Sermons

Summary: If we will join ourselves to God’s words, our future will be secure.

The Reliability of God’s Words

Matthew 5:17-20

Intro: Talk can be cheap, but it is how we communicate. We use words to give and receive information. We use words to communicate thoughts and feelings. We even use words to convey our wishes and desires, and at times to impose our will on others.

-God uses words as well. He is the one who invented language. He is the one who created us with the capacity to formulate words, as well as to comprehend them.

-For as long as man has been on this earth, God’s words have been available to us. Whether in story form, oral tradition, or in writing, God’s message to us has always been accessible to mankind. It amazes me (sometimes even in my own life) how the greatest message ever spoken or written can be so neglected and overlooked.

-Today I’d like to look at what Jesus had to say about God’s words in Matthew 5. The main thing I’d like you to receive today is this:

Prop: If we will join ourselves to God’s words, our future will be secure.

I. God’s words are forever (5:17-18)

17 "Do not think that I have come to abolish the Law or the Prophets; I have not come to abolish them but to fulfill them. 18 I tell you the truth, until heaven and earth disappear, not the smallest letter, not the least stroke of a pen, will by any means disappear from the Law until everything is accomplished.

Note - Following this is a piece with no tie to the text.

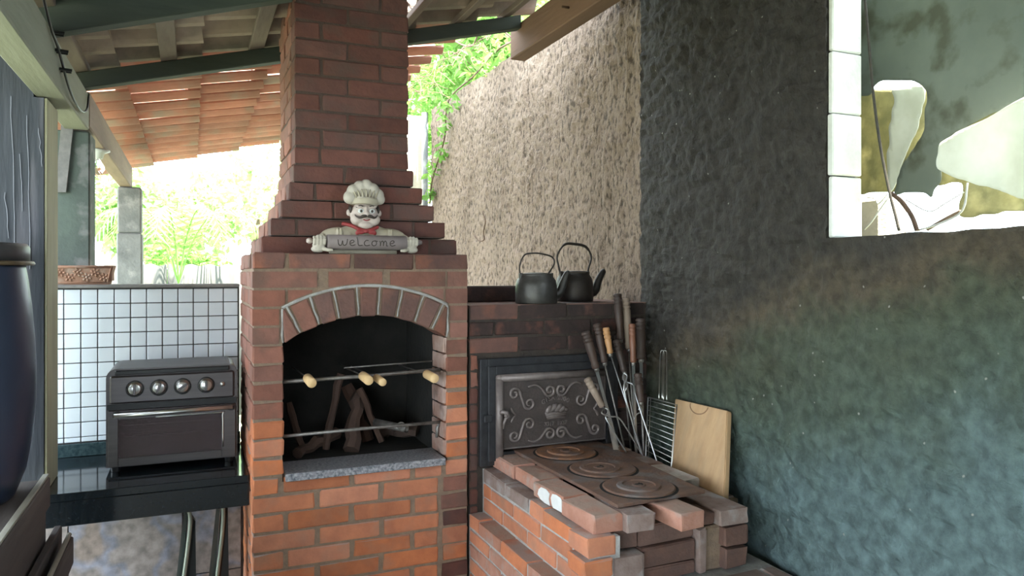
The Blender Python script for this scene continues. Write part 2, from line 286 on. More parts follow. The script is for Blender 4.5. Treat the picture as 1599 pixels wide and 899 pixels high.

-After Jesus had ministered to multitudes of people in Matt. 4, and after teaching the beatitudes, showing how blessed the lowly, rejected, and overlooked are b/c the kingdom of heaven is wide open to them, it is natural for these Jewish people to begin to believe that Jesus is bringing something totally new. This isn’t the old way. This isn’t what the current religious leaders have led them to believe. Listen to what Dallas Willard writes in The Divine Conspiracy: “The Law and the Prophets had been twisted around to authorize an oppressive, though religious, social order that put glittering humans – the rich, the educated, the “well-born,” the popular, the powerful, and so on – in possession of God. Jesus’ proclamation [the beatitudes] clearly dumped them out of their privileged position and raised ordinary people with no human qualifications into the divine fellowship by faith in Jesus” (127). The powerful message that Jesus brought also brought some confusion. So Jesus assures them that the Torah is still to be respected. After all, it is what God spoke in the past. It is reality! Do this and you will live. Blessings and curses. Jesus was bringing a new order, a new way of living called Kingdom of heaven living. It sounded like He was replacing the Old Testament by which they had been living. Jesus assured them that the law was still good and to be honored. The disclaimer Jesus gives is also for what is to follow. “You have heard that it has been said” is replaced with what Jesus says. But what He is doing is getting to the heart issues behind the law. He is not simply after better behavior. He is after a better heart that is fully surrendered to the King!

-Every word that God speaks is strong and true, and it will last forever. Jesus is making reference to the OT in these verses. He is saying that the words God spoke over the period of a few thousand years still stand. Sometimes we get the idea that God changes His mind depending on the situation and the state of the world. However, if we view God’s revelation of Himself as progressive, then we understand that He gave us as much as we could receive throughout the various time periods of the world. Paul called the Law a tutor that helped people see their need for God and His grace.

-How reliable are God’s words from the past? Jesus said not even the smallest stroke of a pen would be changed or taken away. Some believe He is literally talking about serifs – the fancy tails on the letters. Some type styles have feet on the letters – those are serifs and some don’t - they are called sans serifs. Jesus says God’s rules are so unchanging that even the serifs won’t be taken away. The smallest letter of the Greek alphabet is the iota, and the smallest Hebrew letter is the yod. Not one letter or stroke of the pen will remain unfulfilled from what God has said.

-Isaiah 55:10-11 10 “As the rain and the snow come down from heaven, and do not return to it without watering the earth and making it bud and flourish, so that it yields seed for the sower and bread for the eater, 11 so is my word that goes out from my mouth: It will not return to me empty, but will accomplish what I desire and achieve the purpose for which I sent it.”